Opinião: Não se trata de poder, mas de responsabilidade
29 de setembro de 2015Alemanha chegou aonde sempre deveria ter estado, e lá tomou o seu lugar: no centro da Europa. O francês Paul Claudel disse, no verão de 1945: "Vocês, alemães, não deveriam querer dominar a Europa. Mas sim – sendo o povo do centro, o povo com o maior número de vizinhos –, vocês deveriam fazer os povos em volta entenderem que só em conjunto eles têm um futuro."
Essa é a Alemanha europeia. No fundo, a República Federal da Alemanha, ou seja, a parte ocidental do país, reconheceu essa responsabilidade histórica imediatamente após a catástrofe da Segunda Guerra Mundial e do domínio nacional-socialista, e agiu de acordo.
Com sua decisão precoce pela integração da República Federal ao Ocidente, a então Alemanha Ocidental definiu uma locação para todos os alemães: a comunidade das democracias ocidentais. E então a nação dividida, vencida assumiu a tarefa de abrir o caminho da equanimidade e do entendimento entre Leste e Oeste.
A política alemã de, através de acordos, evitar o conflito com o Leste Europeu abriu chances para um recomeço entre os dois blocos políticos. O grêmio encarregado disso foi a Conferência sobre Segurança e Cooperação na Europa (CSCE), que apresentou, com a Ata Final de Helsinque, em 1975, um plano-mestre abarcando desde Vancouver até Vladivostok – ou seja, das democracias norte-americanas até toda a União Soviética, inclusive sua parte asiática.
O resultado foi a superação da divisão, não só da Alemanha, mas da Europa! "De verdade?" – perguntarão uns ou outros, vendo a atual paisagem política. A pergunta é justificada. Ao que parece, alguns não queriam, de forma alguma, o fim da divisão, e sim apenas um deslocamento da linha divisória do centro da Europa em direção ao leste.
No entanto isso seria um mal entendido histórico!
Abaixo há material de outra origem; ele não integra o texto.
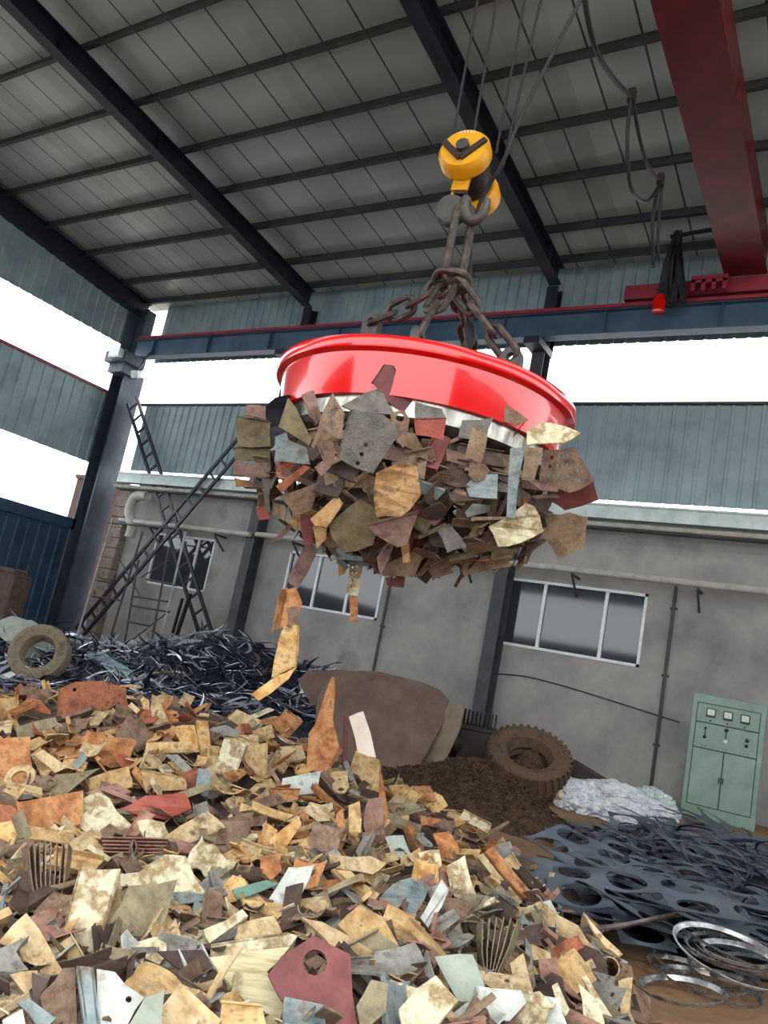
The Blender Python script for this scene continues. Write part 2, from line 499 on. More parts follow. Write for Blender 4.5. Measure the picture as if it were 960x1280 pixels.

E, aliás, também uma negação da filosofia da Carta de Paris de 21 de novembro de 1990, em que os Estados participantes da CSCE se pronunciavam a favor de um novo esboço para a cooperação na zona da conferência europeia.
Da mesma forma que a Alemanha, enquanto país dividido após a Segunda Guerra, forneceu novos impulsos para o processo da unidade europeia, a Alemanha reunificada está hoje convocada a dar novos impulsos a essa união da Europa, sobretudo em duas direções.
Em primeiro lugar, o processo de união deve ser levado adiante com clareza e decisão. Não se trata de mais ou menos Europa, mas sim da questão: seguir construindo a Europa ou retornar às velhas trincheiras. Em segundo lugar, isso significa não efetuar novamente a divisão europeia, considerando-se que a união trouxe tantos bens.
Em tudo isso, o papel da Alemanha não é o do instigador, mas sim do motor, do fornecedor de ideias, o papel daquele que está sempre recordando a advertência de Claudel em 1945. Trata-se de, no contexto da nova ordem mundial que se esboça, fazer da Europa um laboratório experimental que possa ser percebido como justo por todos.
Em uma palavra: a nova Alemanha não representa mais poder, e sim mais responsabilidade. Responsabilidade por um mundo da igualdade e da equivalência, mas não da dominação; num mundo em que todos têm consciência de que um povo não poderá estar permanentemente bem, se outros estiverem permanentemente mal.
Esse é o resultado da interdependência global, que liga os povos do mundo em algo que vai além de uma comunidade de povos: eles são uma comunidade de destinos e da sobrevivência.
* O ex-ministro do Exterior da Alemanha Hans-Dietrich Genscher morreu no dia 31 de março de 2016, aos 89 anos. Ele comandou a diplomacia alemã por quase duas décadas, ajudou a moldar a Alemanha do pós-Guerra e ficou conhecido como o "arquiteto da Reunificação".